[208] The conception of the sanctity of the Emperor’s person, which originated in the adulation of the proconsuls of the eastern provinces by the Orientals and in the subservience of the Senate to Augustus, attained its height under Diocletian (c. 300), who first introduced at Court the Oriental forms of adoration and prostration (Eutropius, ix, etc.). It was probably even increased under the Christian emperors, and Theodosius I was enabled to promulgate a law that merely to doubt the correctness of the Emperor’s opinion or judgement constituted a sacrilege (Cod., IX, xxix, 3, etc.).

[209] Cod. Theod., VI, viii; Cod., XII, v.

[210] Theophanes, Cont., iv, 35; cf. Symeon, Mag., p. 681, where the invention is ascribed to Bp. Leo of Thessalonica under Theophilus. The stations by which an inroad of the Saracens was reported c. 800 are here given. Its use for signalling at this date cannot be asserted definitely, but it was a relic of old Byzantium erected as a nautical light-house; Ammianus, xxii, 8.

[211] Codin., p. 81; the particular area to which this name was applied seems to have been a polo ground; Theoph., Cont., v, 86, and Reiske’s note to Const. Porph., ii, p. 362. It was encompassed by flower gardens.

[212] Marrast has given us his notion of these gardens at some length: “Entre des haies de phyllyrea taillées de façon de figurer des lettres grecques et orientales, des sentiers dallés de marbre aboutissaient à un phialée entourée de douze dragons de bronze.... Une eau parfumée en jaillissait et ruisselait par dessus les branches des palmiers et des cedres dorés jusqu’à hauteur d’homme. Des paons de la Chine, des faisans et des ibis, volaient en liberté dans les arbres ou s’abattaient sur le sol, semé d’un sable d’or apporté d’Asie à grands frais.” La vie byzantine au VIe siècle, Paris, 1881, p. 67.

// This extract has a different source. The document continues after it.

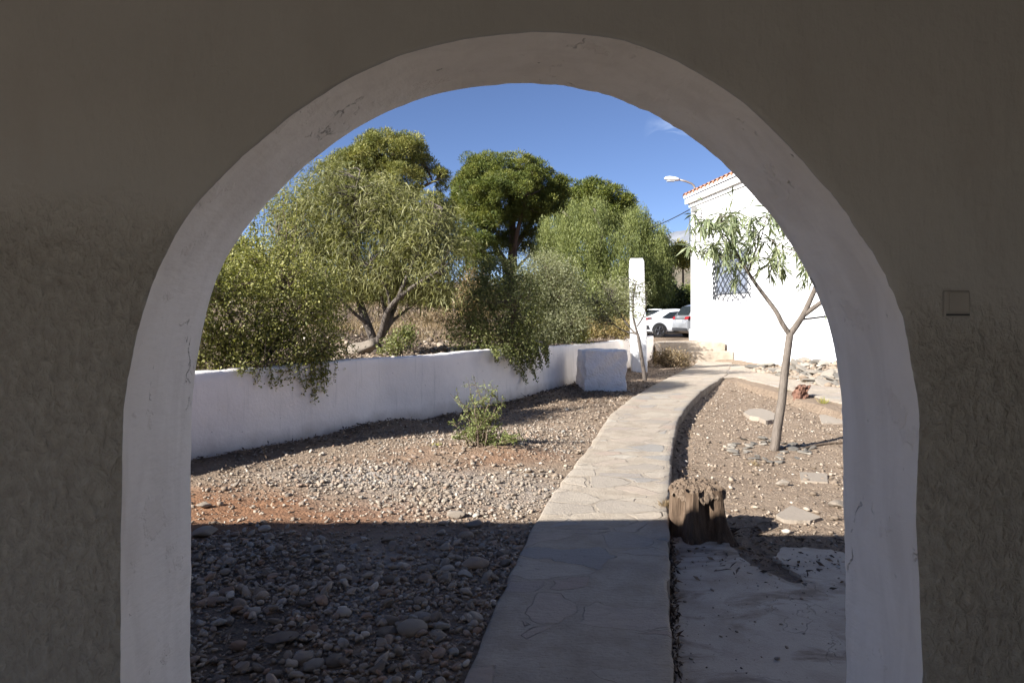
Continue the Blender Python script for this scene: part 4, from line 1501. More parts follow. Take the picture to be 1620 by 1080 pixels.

[213] Labarte gives these walls, towers, etc. Doubtless the palace was well protected from the first, but did not assume the appearance of an actual fortress till the tenth century under Nicephorus Phocas; Leo Diac., iv, 6.

[214] Codin., p. 95 (?); Const. Porph., i, 21, etc. Probably a structure like the elevated portico at Antioch mentioned by Theodoret, iv, 26.

[215] Luitprand, Antapodosis, i, 6. A legend of a later age, no doubt, which may be quietly interred with Constantine’s gift to Pope Sylvester. We hear nothing of it in connection with Arcadius, Theodosius II, etc., and it is only foreshadowed in 797 by a late writer (Cedrenus, ii, p. 27), who would assume anything. The epithet became fashionable in the tenth century. One writer thinks the name arose from a ceremonial gift of purple robes to the wives of the court dignitaries at the beginning of each winter by the empress; Theoph., Cont., iii, 44.

[216] Anna Comn., vii, 2.

[217] The archaeological student may refer to the elaborate reconstructions by Labarte and Paspates of the palace as it existed in the tenth century. Their conceptions differ considerably, the former writer being generally in close accord with the literary indications. Paspates is too Procrustean in his methods, and unduly desirous of identifying every recoverable fragment of masonry. Their works are based almost entirely on the Book of Ceremonies of Constantine VII, but even if such a manual existed for the date under consideration the historical reader would soon tire of an exposition setting forth the order and decoration of a hundred chambers.